> [EXERCISE DETAILS]:
Will you repeat only the lines beginning at the one that mentions "t, o = annex('engine_hall', 'dark" and ending at the one that mentions "t = thing('cooling_hall', 'slate", both of them included, exactly?

> [DATA LISTING]:
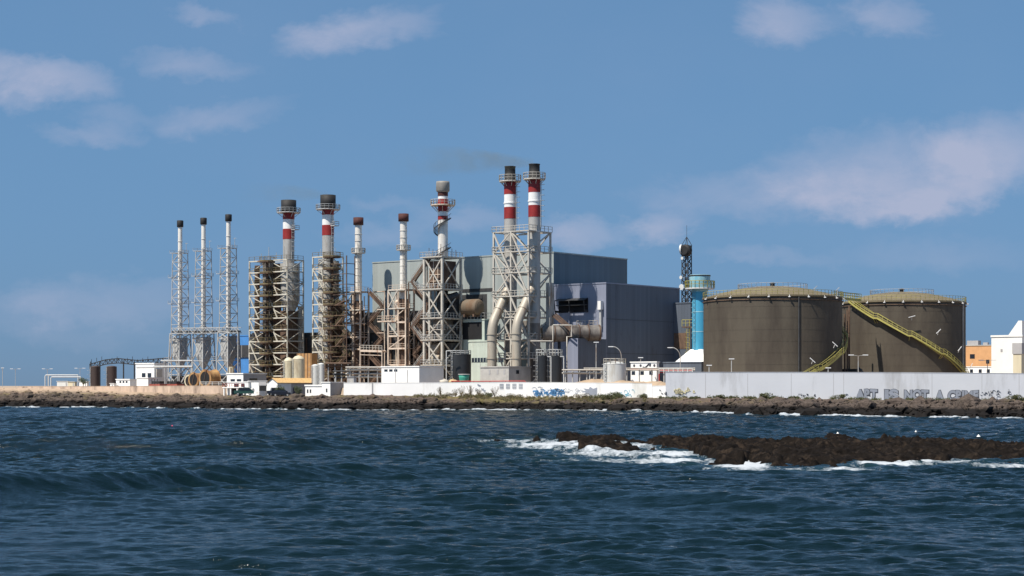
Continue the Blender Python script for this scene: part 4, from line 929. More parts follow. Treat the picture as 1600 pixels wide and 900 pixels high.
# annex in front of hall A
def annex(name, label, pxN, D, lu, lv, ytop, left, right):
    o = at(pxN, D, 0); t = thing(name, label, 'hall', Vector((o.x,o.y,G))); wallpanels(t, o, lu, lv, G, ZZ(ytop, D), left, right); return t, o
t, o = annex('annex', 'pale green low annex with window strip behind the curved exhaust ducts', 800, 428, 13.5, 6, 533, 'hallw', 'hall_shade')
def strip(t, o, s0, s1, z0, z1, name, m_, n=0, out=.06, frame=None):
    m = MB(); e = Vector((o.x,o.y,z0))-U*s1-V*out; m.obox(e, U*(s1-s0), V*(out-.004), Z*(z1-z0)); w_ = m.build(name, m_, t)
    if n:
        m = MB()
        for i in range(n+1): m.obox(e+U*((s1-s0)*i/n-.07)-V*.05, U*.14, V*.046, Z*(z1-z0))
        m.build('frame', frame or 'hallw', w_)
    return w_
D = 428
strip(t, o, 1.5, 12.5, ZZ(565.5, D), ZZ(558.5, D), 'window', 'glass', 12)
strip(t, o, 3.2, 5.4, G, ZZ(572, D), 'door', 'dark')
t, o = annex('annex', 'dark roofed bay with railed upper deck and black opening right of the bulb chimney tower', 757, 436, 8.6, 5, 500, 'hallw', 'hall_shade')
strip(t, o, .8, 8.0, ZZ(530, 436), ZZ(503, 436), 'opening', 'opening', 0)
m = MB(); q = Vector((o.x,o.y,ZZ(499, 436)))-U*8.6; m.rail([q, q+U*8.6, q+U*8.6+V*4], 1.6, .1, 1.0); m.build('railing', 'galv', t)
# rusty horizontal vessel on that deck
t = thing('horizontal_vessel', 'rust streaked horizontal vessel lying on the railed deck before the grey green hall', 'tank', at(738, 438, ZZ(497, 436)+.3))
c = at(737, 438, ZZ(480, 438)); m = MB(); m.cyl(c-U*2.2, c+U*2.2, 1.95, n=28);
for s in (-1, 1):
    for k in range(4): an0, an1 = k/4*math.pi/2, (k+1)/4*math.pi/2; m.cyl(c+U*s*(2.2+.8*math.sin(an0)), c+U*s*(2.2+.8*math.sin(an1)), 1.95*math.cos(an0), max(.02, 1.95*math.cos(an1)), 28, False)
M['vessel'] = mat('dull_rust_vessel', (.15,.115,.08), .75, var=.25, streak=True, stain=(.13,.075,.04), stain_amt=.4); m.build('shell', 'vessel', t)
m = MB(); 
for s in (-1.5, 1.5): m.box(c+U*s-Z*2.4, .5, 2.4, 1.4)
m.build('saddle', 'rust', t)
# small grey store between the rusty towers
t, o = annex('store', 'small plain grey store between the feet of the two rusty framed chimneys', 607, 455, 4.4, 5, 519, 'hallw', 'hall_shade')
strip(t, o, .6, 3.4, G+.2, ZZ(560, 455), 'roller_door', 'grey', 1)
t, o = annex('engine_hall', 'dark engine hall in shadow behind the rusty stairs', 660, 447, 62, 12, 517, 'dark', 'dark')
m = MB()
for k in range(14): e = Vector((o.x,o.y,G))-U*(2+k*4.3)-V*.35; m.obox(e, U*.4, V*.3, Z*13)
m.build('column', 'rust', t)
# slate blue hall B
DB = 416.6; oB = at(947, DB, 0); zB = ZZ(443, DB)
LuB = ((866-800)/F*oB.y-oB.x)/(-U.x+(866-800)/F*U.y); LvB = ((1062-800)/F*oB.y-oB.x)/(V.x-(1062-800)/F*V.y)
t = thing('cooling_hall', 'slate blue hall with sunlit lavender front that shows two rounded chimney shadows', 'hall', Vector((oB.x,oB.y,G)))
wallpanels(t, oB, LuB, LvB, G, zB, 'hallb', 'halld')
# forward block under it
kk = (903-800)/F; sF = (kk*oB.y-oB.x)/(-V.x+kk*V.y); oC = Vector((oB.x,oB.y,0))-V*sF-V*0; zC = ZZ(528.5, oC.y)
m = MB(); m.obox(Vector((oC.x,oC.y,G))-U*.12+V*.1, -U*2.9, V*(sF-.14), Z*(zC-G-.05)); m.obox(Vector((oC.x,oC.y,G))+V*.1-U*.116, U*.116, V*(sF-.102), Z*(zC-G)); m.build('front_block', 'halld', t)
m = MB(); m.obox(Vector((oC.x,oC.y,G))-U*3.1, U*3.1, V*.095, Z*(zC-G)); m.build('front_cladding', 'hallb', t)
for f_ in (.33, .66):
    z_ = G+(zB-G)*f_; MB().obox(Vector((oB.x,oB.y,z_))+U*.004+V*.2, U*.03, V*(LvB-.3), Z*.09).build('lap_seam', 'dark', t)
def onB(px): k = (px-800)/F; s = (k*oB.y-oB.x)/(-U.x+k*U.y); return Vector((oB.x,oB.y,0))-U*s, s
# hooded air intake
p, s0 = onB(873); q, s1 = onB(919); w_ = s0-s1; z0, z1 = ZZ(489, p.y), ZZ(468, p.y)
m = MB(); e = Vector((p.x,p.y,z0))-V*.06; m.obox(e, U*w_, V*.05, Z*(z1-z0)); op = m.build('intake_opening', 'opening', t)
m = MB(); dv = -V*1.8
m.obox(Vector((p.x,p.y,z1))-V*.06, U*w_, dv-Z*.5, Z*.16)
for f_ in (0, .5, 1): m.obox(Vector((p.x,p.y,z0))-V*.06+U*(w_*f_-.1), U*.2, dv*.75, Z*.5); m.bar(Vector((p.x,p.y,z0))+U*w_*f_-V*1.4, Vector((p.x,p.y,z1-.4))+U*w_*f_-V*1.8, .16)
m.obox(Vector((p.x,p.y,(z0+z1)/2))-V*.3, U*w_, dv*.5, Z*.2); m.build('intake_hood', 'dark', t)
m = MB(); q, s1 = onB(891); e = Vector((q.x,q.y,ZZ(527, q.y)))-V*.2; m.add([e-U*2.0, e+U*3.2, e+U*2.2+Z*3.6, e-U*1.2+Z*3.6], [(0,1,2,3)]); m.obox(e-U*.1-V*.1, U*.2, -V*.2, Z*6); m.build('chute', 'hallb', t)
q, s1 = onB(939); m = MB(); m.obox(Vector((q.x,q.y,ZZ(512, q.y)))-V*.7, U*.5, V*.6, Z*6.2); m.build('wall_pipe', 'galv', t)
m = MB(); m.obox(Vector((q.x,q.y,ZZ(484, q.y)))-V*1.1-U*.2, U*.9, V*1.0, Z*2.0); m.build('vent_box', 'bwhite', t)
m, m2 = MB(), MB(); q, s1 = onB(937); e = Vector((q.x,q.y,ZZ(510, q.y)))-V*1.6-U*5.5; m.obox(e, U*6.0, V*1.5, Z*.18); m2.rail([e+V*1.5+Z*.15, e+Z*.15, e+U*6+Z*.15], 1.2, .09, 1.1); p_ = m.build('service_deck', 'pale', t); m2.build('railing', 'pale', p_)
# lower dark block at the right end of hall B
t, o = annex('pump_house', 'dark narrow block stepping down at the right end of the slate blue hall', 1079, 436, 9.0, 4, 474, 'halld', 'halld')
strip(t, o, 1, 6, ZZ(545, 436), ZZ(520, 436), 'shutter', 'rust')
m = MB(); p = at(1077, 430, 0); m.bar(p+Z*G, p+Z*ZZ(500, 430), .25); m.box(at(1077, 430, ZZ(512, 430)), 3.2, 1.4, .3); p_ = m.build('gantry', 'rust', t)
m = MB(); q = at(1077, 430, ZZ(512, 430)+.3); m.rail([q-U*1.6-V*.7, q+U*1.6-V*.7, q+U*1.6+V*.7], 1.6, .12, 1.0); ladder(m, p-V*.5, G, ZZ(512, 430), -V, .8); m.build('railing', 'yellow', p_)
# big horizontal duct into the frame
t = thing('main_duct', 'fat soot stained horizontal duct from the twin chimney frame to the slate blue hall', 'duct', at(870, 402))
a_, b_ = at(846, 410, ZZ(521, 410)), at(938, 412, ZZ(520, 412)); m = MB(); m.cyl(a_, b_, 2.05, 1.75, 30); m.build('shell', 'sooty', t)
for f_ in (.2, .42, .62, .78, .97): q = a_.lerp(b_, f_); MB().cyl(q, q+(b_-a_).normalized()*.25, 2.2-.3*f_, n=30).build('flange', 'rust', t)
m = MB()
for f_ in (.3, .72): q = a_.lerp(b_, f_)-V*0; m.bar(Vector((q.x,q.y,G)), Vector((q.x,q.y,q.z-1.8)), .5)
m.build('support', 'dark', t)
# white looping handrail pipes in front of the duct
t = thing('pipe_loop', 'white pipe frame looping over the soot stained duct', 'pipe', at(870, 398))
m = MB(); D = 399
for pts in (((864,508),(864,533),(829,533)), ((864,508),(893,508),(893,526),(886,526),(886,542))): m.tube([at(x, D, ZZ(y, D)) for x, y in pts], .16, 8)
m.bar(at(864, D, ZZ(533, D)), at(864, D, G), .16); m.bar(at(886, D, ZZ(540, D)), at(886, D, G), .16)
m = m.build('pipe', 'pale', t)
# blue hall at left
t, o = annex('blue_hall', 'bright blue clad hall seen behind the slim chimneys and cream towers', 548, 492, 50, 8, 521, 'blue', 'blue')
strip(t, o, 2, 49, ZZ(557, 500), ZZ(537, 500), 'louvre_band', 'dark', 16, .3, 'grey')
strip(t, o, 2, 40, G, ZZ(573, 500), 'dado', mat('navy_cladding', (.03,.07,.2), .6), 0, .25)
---
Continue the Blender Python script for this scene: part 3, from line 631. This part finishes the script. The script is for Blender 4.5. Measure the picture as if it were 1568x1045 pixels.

> [TASK RESPONSE]:
t, o = annex('engine_hall', 'dark engine hall in shadow behind the rusty stairs', 660, 447, 62, 12, 517, 'dark', 'dark')
m = MB()
for k in range(14): e = Vector((o.x,o.y,G))-U*(2+k*4.3)-V*.35; m.obox(e, U*.4, V*.3, Z*13)
m.build('column', 'rust', t)
# slate blue hall B
DB = 416.6; oB = at(947, DB, 0); zB = ZZ(443, DB)
LuB = ((866-800)/F*oB.y-oB.x)/(-U.x+(866-800)/F*U.y); LvB = ((1062-800)/F*oB.y-oB.x)/(V.x-(1062-800)/F*V.y)
t = thing('cooling_hall', 'slate blue hall with sunlit lavender front that shows two rounded chimney shadows', 'hall', Vector((oB.x,oB.y,G)))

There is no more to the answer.